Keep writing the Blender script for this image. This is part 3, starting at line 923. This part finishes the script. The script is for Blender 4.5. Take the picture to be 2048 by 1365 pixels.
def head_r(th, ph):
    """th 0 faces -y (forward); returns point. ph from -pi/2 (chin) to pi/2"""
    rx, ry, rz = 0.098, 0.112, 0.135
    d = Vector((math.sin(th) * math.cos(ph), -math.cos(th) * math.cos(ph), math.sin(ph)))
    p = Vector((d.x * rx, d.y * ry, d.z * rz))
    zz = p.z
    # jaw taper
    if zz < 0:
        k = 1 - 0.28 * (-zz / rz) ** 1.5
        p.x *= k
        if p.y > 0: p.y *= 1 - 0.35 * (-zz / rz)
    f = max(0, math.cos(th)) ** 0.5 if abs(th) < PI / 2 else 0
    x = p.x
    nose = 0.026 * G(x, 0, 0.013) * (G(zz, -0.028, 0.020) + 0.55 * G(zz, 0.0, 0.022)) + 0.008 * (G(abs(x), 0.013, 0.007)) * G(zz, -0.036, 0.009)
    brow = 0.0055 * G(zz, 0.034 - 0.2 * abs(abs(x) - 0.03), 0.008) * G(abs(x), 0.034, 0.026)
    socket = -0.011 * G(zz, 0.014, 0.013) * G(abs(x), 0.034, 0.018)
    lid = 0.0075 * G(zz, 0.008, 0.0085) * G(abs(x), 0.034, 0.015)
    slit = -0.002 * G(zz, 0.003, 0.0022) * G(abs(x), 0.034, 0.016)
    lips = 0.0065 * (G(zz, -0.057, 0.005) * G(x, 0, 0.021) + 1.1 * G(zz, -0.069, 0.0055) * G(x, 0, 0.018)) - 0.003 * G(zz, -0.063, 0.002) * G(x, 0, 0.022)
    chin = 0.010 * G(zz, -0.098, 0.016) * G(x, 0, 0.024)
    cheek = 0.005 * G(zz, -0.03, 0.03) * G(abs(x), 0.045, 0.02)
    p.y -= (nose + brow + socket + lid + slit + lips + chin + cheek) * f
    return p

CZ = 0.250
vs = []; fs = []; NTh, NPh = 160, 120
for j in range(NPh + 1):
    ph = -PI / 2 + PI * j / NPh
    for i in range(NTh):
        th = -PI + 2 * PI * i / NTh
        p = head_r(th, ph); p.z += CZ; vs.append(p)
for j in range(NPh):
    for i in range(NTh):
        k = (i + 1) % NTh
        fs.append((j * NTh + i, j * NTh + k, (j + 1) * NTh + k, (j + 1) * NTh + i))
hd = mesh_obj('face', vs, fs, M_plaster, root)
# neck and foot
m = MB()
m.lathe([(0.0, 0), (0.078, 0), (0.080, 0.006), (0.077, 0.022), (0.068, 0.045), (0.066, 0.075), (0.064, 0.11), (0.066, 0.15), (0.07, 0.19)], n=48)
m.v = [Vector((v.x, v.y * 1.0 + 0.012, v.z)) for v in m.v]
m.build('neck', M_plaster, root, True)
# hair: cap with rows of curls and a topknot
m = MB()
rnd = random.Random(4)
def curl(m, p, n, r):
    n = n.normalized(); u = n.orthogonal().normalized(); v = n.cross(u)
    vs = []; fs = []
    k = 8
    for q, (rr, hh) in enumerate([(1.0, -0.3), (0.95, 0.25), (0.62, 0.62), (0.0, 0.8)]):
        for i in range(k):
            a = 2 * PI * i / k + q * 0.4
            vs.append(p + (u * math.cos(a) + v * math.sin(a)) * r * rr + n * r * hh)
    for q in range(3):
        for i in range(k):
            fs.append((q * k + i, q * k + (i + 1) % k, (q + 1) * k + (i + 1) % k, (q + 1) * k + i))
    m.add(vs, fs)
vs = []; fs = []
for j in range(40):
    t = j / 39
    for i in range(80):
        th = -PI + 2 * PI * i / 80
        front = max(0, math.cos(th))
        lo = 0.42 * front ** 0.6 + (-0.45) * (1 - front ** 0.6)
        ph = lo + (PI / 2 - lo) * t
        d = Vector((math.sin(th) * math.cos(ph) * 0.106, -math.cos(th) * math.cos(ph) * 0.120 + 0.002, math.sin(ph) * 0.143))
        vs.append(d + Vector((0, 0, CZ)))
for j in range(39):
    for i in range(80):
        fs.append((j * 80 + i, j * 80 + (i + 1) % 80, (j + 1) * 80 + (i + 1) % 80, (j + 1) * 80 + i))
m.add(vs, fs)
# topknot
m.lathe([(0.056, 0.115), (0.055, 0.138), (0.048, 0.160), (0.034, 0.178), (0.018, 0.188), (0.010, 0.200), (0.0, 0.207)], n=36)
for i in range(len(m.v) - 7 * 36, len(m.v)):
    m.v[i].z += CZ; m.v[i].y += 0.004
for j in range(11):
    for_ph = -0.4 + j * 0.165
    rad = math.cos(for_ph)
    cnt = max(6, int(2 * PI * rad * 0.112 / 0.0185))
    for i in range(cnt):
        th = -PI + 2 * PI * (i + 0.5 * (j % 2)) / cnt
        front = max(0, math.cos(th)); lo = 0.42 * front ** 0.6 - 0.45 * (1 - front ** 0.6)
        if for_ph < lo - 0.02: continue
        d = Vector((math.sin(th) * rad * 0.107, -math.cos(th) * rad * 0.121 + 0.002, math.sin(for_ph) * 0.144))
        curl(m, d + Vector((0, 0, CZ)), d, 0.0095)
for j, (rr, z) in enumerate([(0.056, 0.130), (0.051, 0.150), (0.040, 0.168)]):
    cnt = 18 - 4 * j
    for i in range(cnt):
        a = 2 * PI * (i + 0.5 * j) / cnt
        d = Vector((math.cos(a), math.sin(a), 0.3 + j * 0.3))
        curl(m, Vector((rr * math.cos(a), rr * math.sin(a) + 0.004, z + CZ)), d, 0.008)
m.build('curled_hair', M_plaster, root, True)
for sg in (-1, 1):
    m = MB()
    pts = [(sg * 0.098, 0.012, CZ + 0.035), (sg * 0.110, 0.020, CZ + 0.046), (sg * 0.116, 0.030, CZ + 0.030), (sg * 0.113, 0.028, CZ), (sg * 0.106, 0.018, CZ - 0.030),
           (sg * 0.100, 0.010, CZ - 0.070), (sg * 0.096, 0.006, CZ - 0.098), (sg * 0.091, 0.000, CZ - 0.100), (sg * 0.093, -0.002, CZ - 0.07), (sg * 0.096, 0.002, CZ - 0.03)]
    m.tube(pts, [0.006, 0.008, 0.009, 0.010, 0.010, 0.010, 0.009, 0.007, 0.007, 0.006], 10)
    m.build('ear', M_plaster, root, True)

::::::::::

## [WHAT THE EXERCISE ASKS]
Every line above should be written out again exactly as it stands.

## [RESULT OF THE TASK]
Keep writing the Blender script for this image. This is part 3, starting at line 923. This part finishes the script. The script is for Blender 4.5. Take the picture to be 2048 by 1365 pixels.
def head_r(th, ph):
    """th 0 faces -y (forward); returns point. ph from -pi/2 (chin) to pi/2"""
    rx, ry, rz = 0.098, 0.112, 0.135
    d = Vector((math.sin(th) * math.cos(ph), -math.cos(th) * math.cos(ph), math.sin(ph)))
    p = Vector((d.x * rx, d.y * ry, d.z * rz))
    zz = p.z
    # jaw taper
    if zz < 0:
        k = 1 - 0.28 * (-zz / rz) ** 1.5
        p.x *= k
        if p.y > 0: p.y *= 1 - 0.35 * (-zz / rz)
    f = max(0, math.cos(th)) ** 0.5 if abs(th) < PI / 2 else 0
    x = p.x
    nose = 0.026 * G(x, 0, 0.013) * (G(zz, -0.028, 0.020) + 0.55 * G(zz, 0.0, 0.022)) + 0.008 * (G(abs(x), 0.013, 0.007)) * G(zz, -0.036, 0.009)
    brow = 0.0055 * G(zz, 0.034 - 0.2 * abs(abs(x) - 0.03), 0.008) * G(abs(x), 0.034, 0.026)
    socket = -0.011 * G(zz, 0.014, 0.013) * G(abs(x), 0.034, 0.018)
    lid = 0.0075 * G(zz, 0.008, 0.0085) * G(abs(x), 0.034, 0.015)
    slit = -0.002 * G(zz, 0.003, 0.0022) * G(abs(x), 0.034, 0.016)
    lips = 0.0065 * (G(zz, -0.057, 0.005) * G(x, 0, 0.021) + 1.1 * G(zz, -0.069, 0.0055) * G(x, 0, 0.018)) - 0.003 * G(zz, -0.063, 0.002) * G(x, 0, 0.022)
    chin = 0.010 * G(zz, -0.098, 0.016) * G(x, 0, 0.024)
    cheek = 0.005 * G(zz, -0.03, 0.03) * G(abs(x), 0.045, 0.02)
    p.y -= (nose + brow + socket + lid + slit + lips + chin + cheek) * f
    return p

CZ = 0.250
vs = []; fs = []; NTh, NPh = 160, 120
for j in range(NPh + 1):
    ph = -PI / 2 + PI * j / NPh
    for i in range(NTh):
        th = -PI + 2 * PI * i / NTh
        p = head_r(th, ph); p.z += CZ; vs.append(p)
for j in range(NPh):
    for i in range(NTh):
        k = (i + 1) % NTh
        fs.append((j * NTh + i, j * NTh + k, (j + 1) * NTh + k, (j + 1) * NTh + i))
hd = mesh_obj('face', vs, fs, M_plaster, root)
# neck and foot
m = MB()
m.lathe([(0.0, 0), (0.078, 0), (0.080, 0.006), (0.077, 0.022), (0.068, 0.045), (0.066, 0.075), (0.064, 0.11), (0.066, 0.15), (0.07, 0.19)], n=48)
m.v = [Vector((v.x, v.y * 1.0 + 0.012, v.z)) for v in m.v]
m.build('neck', M_plaster, root, True)
# hair: cap with rows of curls and a topknot
m = MB()
rnd = random.Random(4)
def curl(m, p, n, r):
    n = n.normalized(); u = n.orthogonal().normalized(); v = n.cross(u)
    vs = []; fs = []
    k = 8
    for q, (rr, hh) in enumerate([(1.0, -0.3), (0.95, 0.25), (0.62, 0.62), (0.0, 0.8)]):
        for i in range(k):
            a = 2 * PI * i / k + q * 0.4
            vs.append(p + (u * math.cos(a) + v * math.sin(a)) * r * rr + n * r * hh)
    for q in range(3):
        for i in range(k):
            fs.append((q * k + i, q * k + (i + 1) % k, (q + 1) * k + (i + 1) % k, (q + 1) * k + i))
    m.add(vs, fs)
vs = []; fs = []
for j in range(40):
    t = j / 39
    for i in range(80):
        th = -PI + 2 * PI * i / 80
        front = max(0, math.cos(th))
        lo = 0.42 * front ** 0.6 + (-0.45) * (1 - front ** 0.6)
        ph = lo + (PI / 2 - lo) * t
        d = Vector((math.sin(th) * math.cos(ph) * 0.106, -math.cos(th) * math.cos(ph) * 0.120 + 0.002, math.sin(ph) * 0.143))
        vs.append(d + Vector((0, 0, CZ)))
for j in range(39):
    for i in range(80):
        fs.append((j * 80 + i, j * 80 + (i + 1) % 80, (j + 1) * 80 + (i + 1) % 80, (j + 1) * 80 + i))
m.add(vs, fs)
# topknot
m.lathe([(0.056, 0.115), (0.055, 0.138), (0.048, 0.160), (0.034, 0.178), (0.018, 0.188), (0.010, 0.200), (0.0, 0.207)], n=36)
for i in range(len(m.v) - 7 * 36, len(m.v)):
    m.v[i].z += CZ; m.v[i].y += 0.004
for j in range(11):
    for_ph = -0.4 + j * 0.165
    rad = math.cos(for_ph)
    cnt = max(6, int(2 * PI * rad * 0.112 / 0.0185))
    for i in range(cnt):
        th = -PI + 2 * PI * (i + 0.5 * (j % 2)) / cnt
        front = max(0, math.cos(th)); lo = 0.42 * front ** 0.6 - 0.45 * (1 - front ** 0.6)
        if for_ph < lo - 0.02: continue
        d = Vector((math.sin(th) * rad * 0.107, -math.cos(th) * rad * 0.121 + 0.002, math.sin(for_ph) * 0.144))
        curl(m, d + Vector((0, 0, CZ)), d, 0.0095)
for j, (rr, z) in enumerate([(0.056, 0.130), (0.051, 0.150), (0.040, 0.168)]):
    cnt = 18 - 4 * j
    for i in range(cnt):
        a = 2 * PI * (i + 0.5 * j) / cnt
        d = Vector((math.cos(a), math.sin(a), 0.3 + j * 0.3))
        curl(m, Vector((rr * math.cos(a), rr * math.sin(a) + 0.004, z + CZ)), d, 0.008)
m.build('curled_hair', M_plaster, root, True)
for sg in (-1, 1):
    m = MB()
    pts = [(sg * 0.098, 0.012, CZ + 0.035), (sg * 0.110, 0.020, CZ + 0.046), (sg * 0.116, 0.030, CZ + 0.030), (sg * 0.113, 0.028, CZ), (sg * 0.106, 0.018, CZ - 0.030),
           (sg * 0.100, 0.010, CZ - 0.070), (sg * 0.096, 0.006, CZ - 0.098), (sg * 0.091, 0.000, CZ - 0.100), (sg * 0.093, -0.002, CZ - 0.07), (sg * 0.096, 0.002, CZ - 0.03)]
    m.tube(pts, [0.006, 0.008, 0.009, 0.010, 0.010, 0.010, 0.009, 0.007, 0.007, 0.006], 10)
    m.build('ear', M_plaster, root, True)